Abstract

Software development occurs in a patchwork or “confederacy” of different types of institutions (universities, small start-ups, multinational enterprises, government agencies, etc.) utilizing varied work approaches. Here we speculate on one possible explanation for this organizational heterogeneity: it may reflect inherent heterogeneity of the software workforce, in terms of which kinds of organizations individual workers prefer to work within (“institutional preference”). We take very preliminary steps towards investigating this possibility by devising a novel 10-day field experiment to estimate the differences in behavior that are created by sorting workers into their preferred institutional regimes versus having them unsorted. The experiment involved assigning 1040 elite software developers to either a competitive or a cooperative work regime to create software for NASA’s Space Life Sciences Directorate. Half of the subjects - the “sorted” group - were assigned according to their institutional preferences; the other half - the “unsorted” group - were assigned without regard to their preferences. Assignment was done in a manner that sorted and unsorted groups had identical distributions of raw problem-solving ability.
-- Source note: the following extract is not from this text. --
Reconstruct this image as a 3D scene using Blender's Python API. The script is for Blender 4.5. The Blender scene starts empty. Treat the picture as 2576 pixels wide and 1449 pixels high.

We find a remarkably large effect of institutional preference-based sorting on the effort exerted. Sorting on institutional preferences roughly doubled effort within the competitive regime and increased effort by roughly half in the cooperative regime, while accounting for incentives. Our experimental approach and results indicate the importance of accounting for worker preferences in creative activities that drive the rate and direction of inventive activity in the economy.